Given problem: Pictures stay out of this copy, which runs from the first line of the material through the line containing "from mathutils import Vector, Matrix".

[START Available data]

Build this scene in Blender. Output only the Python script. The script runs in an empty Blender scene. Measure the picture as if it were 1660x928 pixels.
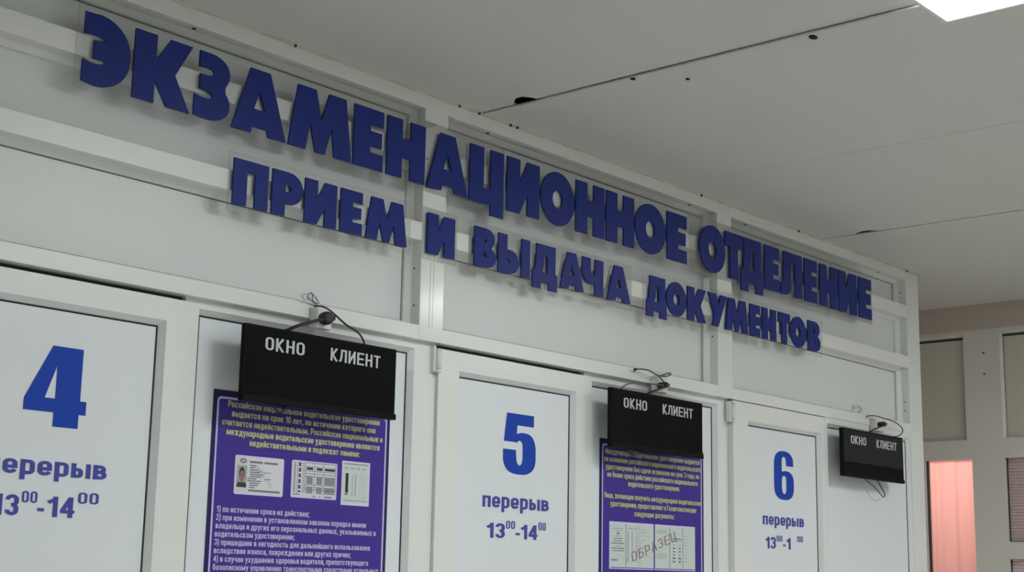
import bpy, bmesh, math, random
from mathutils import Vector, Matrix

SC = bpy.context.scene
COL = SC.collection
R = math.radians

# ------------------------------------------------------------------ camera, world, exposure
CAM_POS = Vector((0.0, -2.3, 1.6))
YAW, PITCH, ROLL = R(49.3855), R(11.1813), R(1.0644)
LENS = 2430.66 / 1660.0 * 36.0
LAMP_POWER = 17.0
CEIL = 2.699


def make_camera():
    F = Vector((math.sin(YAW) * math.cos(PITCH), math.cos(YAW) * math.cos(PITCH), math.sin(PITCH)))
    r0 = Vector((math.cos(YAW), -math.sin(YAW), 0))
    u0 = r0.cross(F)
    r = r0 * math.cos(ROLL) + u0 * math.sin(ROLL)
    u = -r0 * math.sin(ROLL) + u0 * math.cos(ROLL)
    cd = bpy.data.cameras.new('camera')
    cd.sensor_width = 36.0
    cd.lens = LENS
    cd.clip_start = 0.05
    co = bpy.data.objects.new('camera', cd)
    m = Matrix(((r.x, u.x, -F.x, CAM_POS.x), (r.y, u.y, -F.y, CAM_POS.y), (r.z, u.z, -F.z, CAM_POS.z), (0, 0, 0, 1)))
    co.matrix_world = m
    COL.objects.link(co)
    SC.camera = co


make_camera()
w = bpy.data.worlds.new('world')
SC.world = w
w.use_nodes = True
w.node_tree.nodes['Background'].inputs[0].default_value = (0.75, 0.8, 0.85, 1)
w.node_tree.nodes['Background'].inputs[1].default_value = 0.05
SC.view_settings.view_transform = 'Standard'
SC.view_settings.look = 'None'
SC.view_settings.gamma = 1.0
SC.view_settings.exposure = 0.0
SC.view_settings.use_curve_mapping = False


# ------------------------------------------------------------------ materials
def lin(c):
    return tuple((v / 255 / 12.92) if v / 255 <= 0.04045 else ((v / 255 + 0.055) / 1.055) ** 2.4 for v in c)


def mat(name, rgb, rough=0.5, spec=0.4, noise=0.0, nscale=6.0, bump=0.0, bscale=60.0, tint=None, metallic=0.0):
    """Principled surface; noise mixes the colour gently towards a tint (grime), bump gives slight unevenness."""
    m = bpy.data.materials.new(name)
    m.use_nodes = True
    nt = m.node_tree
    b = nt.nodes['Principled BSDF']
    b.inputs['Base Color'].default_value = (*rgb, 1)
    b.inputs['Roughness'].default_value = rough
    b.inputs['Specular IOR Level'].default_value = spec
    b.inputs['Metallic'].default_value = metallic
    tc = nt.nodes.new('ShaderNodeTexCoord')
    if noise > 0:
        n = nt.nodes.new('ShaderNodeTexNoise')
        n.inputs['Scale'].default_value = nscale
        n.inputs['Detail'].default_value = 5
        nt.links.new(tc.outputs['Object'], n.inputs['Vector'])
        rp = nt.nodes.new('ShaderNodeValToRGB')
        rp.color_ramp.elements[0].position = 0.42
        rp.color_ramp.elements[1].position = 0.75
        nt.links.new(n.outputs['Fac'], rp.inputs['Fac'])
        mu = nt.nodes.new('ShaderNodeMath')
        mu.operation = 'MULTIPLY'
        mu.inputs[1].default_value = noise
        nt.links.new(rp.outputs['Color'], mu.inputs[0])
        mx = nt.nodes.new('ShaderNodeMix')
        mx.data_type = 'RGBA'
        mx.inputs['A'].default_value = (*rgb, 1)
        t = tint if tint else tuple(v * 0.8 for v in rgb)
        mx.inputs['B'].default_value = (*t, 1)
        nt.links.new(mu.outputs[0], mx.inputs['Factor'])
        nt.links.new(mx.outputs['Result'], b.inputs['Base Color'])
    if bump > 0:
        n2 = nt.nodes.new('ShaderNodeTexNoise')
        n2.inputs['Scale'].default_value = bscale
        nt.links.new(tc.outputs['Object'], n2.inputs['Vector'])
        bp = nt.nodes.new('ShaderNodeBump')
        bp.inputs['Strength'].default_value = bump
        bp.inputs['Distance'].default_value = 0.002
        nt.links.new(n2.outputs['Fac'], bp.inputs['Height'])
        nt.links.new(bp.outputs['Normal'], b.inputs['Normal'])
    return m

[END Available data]

Solved exercise:
Build this scene in Blender. Output only the Python script. The script runs in an empty Blender scene. Measure the picture as if it were 1660x928 pixels.
import bpy, bmesh, math, random
from mathutils import Vector, Matrix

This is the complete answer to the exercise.